» Challenge
Quote the listing below in full and exactly as written, but omit every picture.

- - - - - - -

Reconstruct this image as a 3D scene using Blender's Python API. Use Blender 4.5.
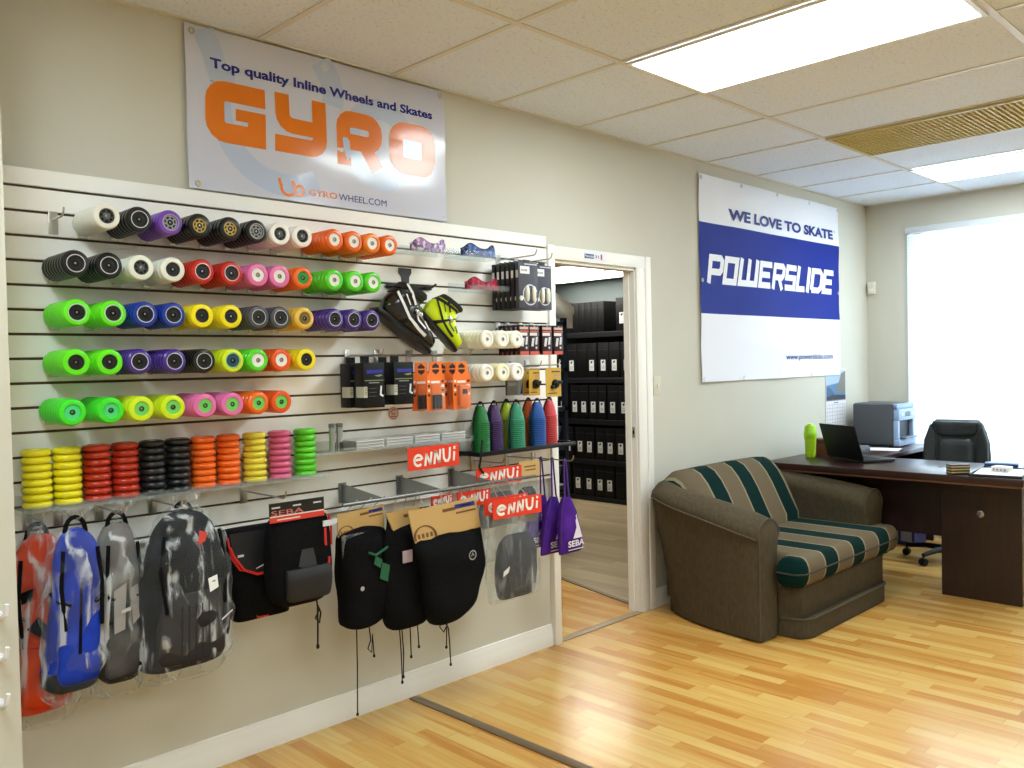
import bpy, bmesh, math, random
from mathutils import Vector, Matrix, noise

# ------------------------------------------------------------------ scene, camera, light, exposure
for _o in list(bpy.data.objects):
    bpy.data.objects.remove(_o, do_unlink=True)
SC = bpy.context.scene
COL = SC.collection
R = math.radians
CEIL = 2.665                       # ceiling height
YAW, PITCH, ROLL = 0.783, -0.0224, -0.0212
fw = Vector((math.sin(YAW) * math.cos(PITCH), math.cos(YAW) * math.cos(PITCH), math.sin(PITCH)))
rt = Vector((math.cos(YAW), -math.sin(YAW), 0))
up = rt.cross(fw)
rt, up = rt * math.cos(ROLL) + up * math.sin(ROLL), up * math.cos(ROLL) - rt * math.sin(ROLL)
cam_data = bpy.data.cameras.new('camera')
cam_data.sensor_width = 36.0
cam_data.lens = 859.97 * 36.0 / 1024.0
cam_data.clip_start = 0.05
cam_data.clip_end = 100
cam = bpy.data.objects.new('camera', cam_data)
cam.matrix_world = Matrix(((rt.x, up.x, -fw.x, 0), (rt.y, up.y, -fw.y, -2.9628), (rt.z, up.z, -fw.z, 1.4294), (0, 0, 0, 1)))
COL.objects.link(cam)
SC.camera = cam
SC.view_settings.view_transform = 'Standard'
SC.view_settings.look = 'None'
SC.view_settings.gamma = 1.0
SC.view_settings.exposure = 0.0
SC.view_settings.use_curve_mapping = False

world = bpy.data.worlds.new('overcast_sky')
SC.world = world
world.use_nodes = True
world.node_tree.nodes['Background'].inputs[0].default_value = (0.80, 0.90, 1.0, 1)
world.node_tree.nodes['Background'].inputs[1].default_value = 1.5

LAMP = 19.5                        # radiance of the fluorescent diffusers
LAMP_COLOR = (0.86, 0.97, 1.0)
DAY = 105.0                        # daylight through the shop window, watts
dl = bpy.data.lights.new('daylight', 'AREA')
dl.shape = 'RECTANGLE'
dl.size, dl.size_y = 1.8, 2.2          # height, width
dl.energy = DAY
dl.color = (0.76, 0.90, 1.0)
dlo = bpy.data.objects.new('daylight', dl)
dlo.location = (7.42, -1.35, 1.38)
dlo.rotation_euler = (0, R(90), 0)      # shines along -X, into the room
COL.objects.link(dlo)

# ------------------------------------------------------------------ materials
def lin(c):
    return tuple(((v / 255) / 12.92 if v / 255 <= 0.04045 else ((v / 255 + 0.055) / 1.055) ** 2.4) for v in c)

def hexc(c):
    return lin(c) + (1.0,)

def mat(name, c, rough=0.5, metal=0.0, spec=0.5, coat=0.0, trans=0.0, ior=1.45, alpha=1.0, emit=0.0, sss=0.0):
    m = bpy.data.materials.new(name)
    m.use_nodes = True
    b = m.node_tree.nodes['Principled BSDF']
    b.inputs['Base Color'].default_value = hexc(c)
    b.inputs['Roughness'].default_value = rough
    b.inputs['Metallic'].default_value = metal
    b.inputs['Specular IOR Level'].default_value = spec
    b.inputs['Coat Weight'].default_value = coat
    b.inputs['Transmission Weight'].default_value = trans
    b.inputs['IOR'].default_value = ior
    b.inputs['Alpha'].default_value = alpha
    if emit:
        b.inputs['Emission Color'].default_value = hexc(c)
        b.inputs['Emission Strength'].default_value = emit
    return m

def nodes(m):
    t = m.node_tree
    return t, t.nodes, t.links, t.nodes['Principled BSDF']

def add_noise_color(m, c2, scale=40, lo=0.35, hi=0.65, coord='Object', detail=4, stretch=(1, 1, 1), bump=0.0, bdist=0.002):
    """Mottles the base colour towards c2 and optionally bumps it."""
    t, N, L, b = nodes(m)
    c1 = tuple(b.inputs['Base Color'].default_value)
    tc = N.new('ShaderNodeTexCoord')
    mp = N.new('ShaderNodeMapping')
    mp.inputs['Scale'].default_value = stretch
    nz = N.new('ShaderNodeTexNoise')
    nz.inputs['Scale'].default_value = scale
    nz.inputs['Detail'].default_value = detail
    cr = N.new('ShaderNodeValToRGB')
    cr.color_ramp.elements[0].position, cr.color_ramp.elements[1].position = lo, hi
    cr.color_ramp.elements[0].color, cr.color_ramp.elements[1].color = c1, hexc(c2)
    L.new(tc.outputs[coord], mp.inputs[0])
    L.new(mp.outputs[0], nz.inputs['Vector'])
    L.new(nz.outputs['Fac'], cr.inputs[0])
    L.new(cr.outputs[0], b.inputs['Base Color'])
    if bump:
        bp = N.new('ShaderNodeBump')
        bp.inputs['Strength'].default_value = bump
        bp.inputs['Distance'].default_value = bdist
        L.new(nz.outputs['Fac'], bp.inputs['Height'])
        L.new(bp.outputs[0], b.inputs['Normal'])
    return m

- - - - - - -

» Worked solution
Reconstruct this image as a 3D scene using Blender's Python API. Use Blender 4.5.
import bpy, bmesh, math, random
from mathutils import Vector, Matrix, noise

# ------------------------------------------------------------------ scene, camera, light, exposure
for _o in list(bpy.data.objects):
    bpy.data.objects.remove(_o, do_unlink=True)
SC = bpy.context.scene
COL = SC.collection
R = math.radians
CEIL = 2.665                       # ceiling height
YAW, PITCH, ROLL = 0.783, -0.0224, -0.0212
fw = Vector((math.sin(YAW) * math.cos(PITCH), math.cos(YAW) * math.cos(PITCH), math.sin(PITCH)))
rt = Vector((math.cos(YAW), -math.sin(YAW), 0))
up = rt.cross(fw)
rt, up = rt * math.cos(ROLL) + up * math.sin(ROLL), up * math.cos(ROLL) - rt * math.sin(ROLL)
cam_data = bpy.data.cameras.new('camera')
cam_data.sensor_width = 36.0
cam_data.lens = 859.97 * 36.0 / 1024.0
cam_data.clip_start = 0.05
cam_data.clip_end = 100
cam = bpy.data.objects.new('camera', cam_data)
cam.matrix_world = Matrix(((rt.x, up.x, -fw.x, 0), (rt.y, up.y, -fw.y, -2.9628), (rt.z, up.z, -fw.z, 1.4294), (0, 0, 0, 1)))
COL.objects.link(cam)
SC.camera = cam
SC.view_settings.view_transform = 'Standard'
SC.view_settings.look = 'None'
SC.view_settings.gamma = 1.0
SC.view_settings.exposure = 0.0
SC.view_settings.use_curve_mapping = False

world = bpy.data.worlds.new('overcast_sky')
SC.world = world
world.use_nodes = True
world.node_tree.nodes['Background'].inputs[0].default_value = (0.80, 0.90, 1.0, 1)
world.node_tree.nodes['Background'].inputs[1].default_value = 1.5

LAMP = 19.5                        # radiance of the fluorescent diffusers
LAMP_COLOR = (0.86, 0.97, 1.0)
DAY = 105.0                        # daylight through the shop window, watts
dl = bpy.data.lights.new('daylight', 'AREA')
dl.shape = 'RECTANGLE'
dl.size, dl.size_y = 1.8, 2.2          # height, width
dl.energy = DAY
dl.color = (0.76, 0.90, 1.0)
dlo = bpy.data.objects.new('daylight', dl)
dlo.location = (7.42, -1.35, 1.38)
dlo.rotation_euler = (0, R(90), 0)      # shines along -X, into the room
COL.objects.link(dlo)

# ------------------------------------------------------------------ materials
def lin(c):
    return tuple(((v / 255) / 12.92 if v / 255 <= 0.04045 else ((v / 255 + 0.055) / 1.055) ** 2.4) for v in c)

def hexc(c):
    return lin(c) + (1.0,)

def mat(name, c, rough=0.5, metal=0.0, spec=0.5, coat=0.0, trans=0.0, ior=1.45, alpha=1.0, emit=0.0, sss=0.0):
    m = bpy.data.materials.new(name)
    m.use_nodes = True
    b = m.node_tree.nodes['Principled BSDF']
    b.inputs['Base Color'].default_value = hexc(c)
    b.inputs['Roughness'].default_value = rough
    b.inputs['Metallic'].default_value = metal
    b.inputs['Specular IOR Level'].default_value = spec
    b.inputs['Coat Weight'].default_value = coat
    b.inputs['Transmission Weight'].default_value = trans
    b.inputs['IOR'].default_value = ior
    b.inputs['Alpha'].default_value = alpha
    if emit:
        b.inputs['Emission Color'].default_value = hexc(c)
        b.inputs['Emission Strength'].default_value = emit
    return m

def nodes(m):
    t = m.node_tree
    return t, t.nodes, t.links, t.nodes['Principled BSDF']

def add_noise_color(m, c2, scale=40, lo=0.35, hi=0.65, coord='Object', detail=4, stretch=(1, 1, 1), bump=0.0, bdist=0.002):
    """Mottles the base colour towards c2 and optionally bumps it."""
    t, N, L, b = nodes(m)
    c1 = tuple(b.inputs['Base Color'].default_value)
    tc = N.new('ShaderNodeTexCoord')
    mp = N.new('ShaderNodeMapping')
    mp.inputs['Scale'].default_value = stretch
    nz = N.new('ShaderNodeTexNoise')
    nz.inputs['Scale'].default_value = scale
    nz.inputs['Detail'].default_value = detail
    cr = N.new('ShaderNodeValToRGB')
    cr.color_ramp.elements[0].position, cr.color_ramp.elements[1].position = lo, hi
    cr.color_ramp.elements[0].color, cr.color_ramp.elements[1].color = c1, hexc(c2)
    L.new(tc.outputs[coord], mp.inputs[0])
    L.new(mp.outputs[0], nz.inputs['Vector'])
    L.new(nz.outputs['Fac'], cr.inputs[0])
    L.new(cr.outputs[0], b.inputs['Base Color'])
    if bump:
        bp = N.new('ShaderNodeBump')
        bp.inputs['Strength'].default_value = bump
        bp.inputs['Distance'].default_value = bdist
        L.new(nz.outputs['Fac'], bp.inputs['Height'])
        L.new(bp.outputs[0], b.inputs['Normal'])
    return m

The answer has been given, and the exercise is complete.